- Exercise aim -
Below is some material; transcribe all of it exactly.

- Available data -
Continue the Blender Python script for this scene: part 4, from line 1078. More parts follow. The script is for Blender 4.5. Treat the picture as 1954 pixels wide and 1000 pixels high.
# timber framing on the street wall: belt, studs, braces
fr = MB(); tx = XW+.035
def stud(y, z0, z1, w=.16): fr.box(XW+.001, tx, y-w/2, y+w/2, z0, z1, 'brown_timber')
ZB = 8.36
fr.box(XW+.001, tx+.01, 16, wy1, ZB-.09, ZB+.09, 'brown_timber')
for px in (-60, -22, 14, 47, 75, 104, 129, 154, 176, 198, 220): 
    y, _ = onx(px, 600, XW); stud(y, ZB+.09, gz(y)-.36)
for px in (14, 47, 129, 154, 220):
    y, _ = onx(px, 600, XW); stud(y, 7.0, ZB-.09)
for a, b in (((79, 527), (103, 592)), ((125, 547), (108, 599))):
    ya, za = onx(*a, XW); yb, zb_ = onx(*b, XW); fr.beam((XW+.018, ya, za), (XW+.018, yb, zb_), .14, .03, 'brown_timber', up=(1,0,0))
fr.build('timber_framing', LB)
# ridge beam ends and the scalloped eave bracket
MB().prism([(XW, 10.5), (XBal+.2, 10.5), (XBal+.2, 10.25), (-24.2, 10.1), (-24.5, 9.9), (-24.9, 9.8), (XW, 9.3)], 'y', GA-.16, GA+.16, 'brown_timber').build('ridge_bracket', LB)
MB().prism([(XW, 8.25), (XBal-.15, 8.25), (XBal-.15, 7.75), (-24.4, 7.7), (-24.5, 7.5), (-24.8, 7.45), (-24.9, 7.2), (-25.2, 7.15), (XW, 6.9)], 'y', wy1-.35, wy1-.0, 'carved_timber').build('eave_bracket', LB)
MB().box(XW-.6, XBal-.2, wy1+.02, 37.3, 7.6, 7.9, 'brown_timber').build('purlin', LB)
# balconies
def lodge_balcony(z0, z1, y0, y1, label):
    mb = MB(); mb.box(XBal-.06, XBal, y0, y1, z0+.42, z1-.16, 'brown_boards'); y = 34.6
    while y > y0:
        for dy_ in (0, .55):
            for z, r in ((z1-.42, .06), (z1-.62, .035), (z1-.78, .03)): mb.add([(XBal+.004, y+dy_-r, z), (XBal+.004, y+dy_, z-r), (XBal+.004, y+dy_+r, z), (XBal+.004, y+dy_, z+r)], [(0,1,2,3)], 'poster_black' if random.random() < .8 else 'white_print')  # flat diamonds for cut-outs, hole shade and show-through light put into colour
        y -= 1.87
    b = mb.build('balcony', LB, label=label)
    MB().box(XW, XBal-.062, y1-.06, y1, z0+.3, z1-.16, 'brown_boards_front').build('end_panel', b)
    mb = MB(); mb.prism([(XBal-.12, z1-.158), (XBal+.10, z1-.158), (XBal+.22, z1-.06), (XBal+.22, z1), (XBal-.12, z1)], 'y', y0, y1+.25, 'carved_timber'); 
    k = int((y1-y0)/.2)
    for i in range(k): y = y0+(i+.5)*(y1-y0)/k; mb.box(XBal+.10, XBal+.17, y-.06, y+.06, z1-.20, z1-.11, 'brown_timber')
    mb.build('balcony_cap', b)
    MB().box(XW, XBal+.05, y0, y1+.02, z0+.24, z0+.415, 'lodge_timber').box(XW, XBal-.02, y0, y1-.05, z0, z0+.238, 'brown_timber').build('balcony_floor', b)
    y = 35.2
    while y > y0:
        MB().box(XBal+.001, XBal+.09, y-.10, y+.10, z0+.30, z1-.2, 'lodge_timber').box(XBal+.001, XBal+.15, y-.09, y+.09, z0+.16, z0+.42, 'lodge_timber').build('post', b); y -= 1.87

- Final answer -
Continue the Blender Python script for this scene: part 4, from line 1078. More parts follow. The script is for Blender 4.5. Treat the picture as 1954 pixels wide and 1000 pixels high.
# timber framing on the street wall: belt, studs, braces
fr = MB(); tx = XW+.035
def stud(y, z0, z1, w=.16): fr.box(XW+.001, tx, y-w/2, y+w/2, z0, z1, 'brown_timber')
ZB = 8.36
fr.box(XW+.001, tx+.01, 16, wy1, ZB-.09, ZB+.09, 'brown_timber')
for px in (-60, -22, 14, 47, 75, 104, 129, 154, 176, 198, 220): 
    y, _ = onx(px, 600, XW); stud(y, ZB+.09, gz(y)-.36)
for px in (14, 47, 129, 154, 220):
    y, _ = onx(px, 600, XW); stud(y, 7.0, ZB-.09)
for a, b in (((79, 527), (103, 592)), ((125, 547), (108, 599))):
    ya, za = onx(*a, XW); yb, zb_ = onx(*b, XW); fr.beam((XW+.018, ya, za), (XW+.018, yb, zb_), .14, .03, 'brown_timber', up=(1,0,0))
fr.build('timber_framing', LB)
# ridge beam ends and the scalloped eave bracket
MB().prism([(XW, 10.5), (XBal+.2, 10.5), (XBal+.2, 10.25), (-24.2, 10.1), (-24.5, 9.9), (-24.9, 9.8), (XW, 9.3)], 'y', GA-.16, GA+.16, 'brown_timber').build('ridge_bracket', LB)
MB().prism([(XW, 8.25), (XBal-.15, 8.25), (XBal-.15, 7.75), (-24.4, 7.7), (-24.5, 7.5), (-24.8, 7.45), (-24.9, 7.2), (-25.2, 7.15), (XW, 6.9)], 'y', wy1-.35, wy1-.0, 'carved_timber').build('eave_bracket', LB)
MB().box(XW-.6, XBal-.2, wy1+.02, 37.3, 7.6, 7.9, 'brown_timber').build('purlin', LB)
# balconies
def lodge_balcony(z0, z1, y0, y1, label):
    mb = MB(); mb.box(XBal-.06, XBal, y0, y1, z0+.42, z1-.16, 'brown_boards'); y = 34.6
    while y > y0:
        for dy_ in (0, .55):
            for z, r in ((z1-.42, .06), (z1-.62, .035), (z1-.78, .03)): mb.add([(XBal+.004, y+dy_-r, z), (XBal+.004, y+dy_, z-r), (XBal+.004, y+dy_+r, z), (XBal+.004, y+dy_, z+r)], [(0,1,2,3)], 'poster_black' if random.random() < .8 else 'white_print')  # flat diamonds for cut-outs, hole shade and show-through light put into colour
        y -= 1.87
    b = mb.build('balcony', LB, label=label)
    MB().box(XW, XBal-.062, y1-.06, y1, z0+.3, z1-.16, 'brown_boards_front').build('end_panel', b)
    mb = MB(); mb.prism([(XBal-.12, z1-.158), (XBal+.10, z1-.158), (XBal+.22, z1-.06), (XBal+.22, z1), (XBal-.12, z1)], 'y', y0, y1+.25, 'carved_timber'); 
    k = int((y1-y0)/.2)
    for i in range(k): y = y0+(i+.5)*(y1-y0)/k; mb.box(XBal+.10, XBal+.17, y-.06, y+.06, z1-.20, z1-.11, 'brown_timber')
    mb.build('balcony_cap', b)
    MB().box(XW, XBal+.05, y0, y1+.02, z0+.24, z0+.415, 'lodge_timber').box(XW, XBal-.02, y0, y1-.05, z0, z0+.238, 'brown_timber').build('balcony_floor', b)
    y = 35.2
    while y > y0:
        MB().box(XBal+.001, XBal+.09, y-.10, y+.10, z0+.30, z1-.2, 'lodge_timber').box(XBal+.001, XBal+.15, y-.09, y+.09, z0+.16, z0+.42, 'lodge_timber').build('post', b); y -= 1.87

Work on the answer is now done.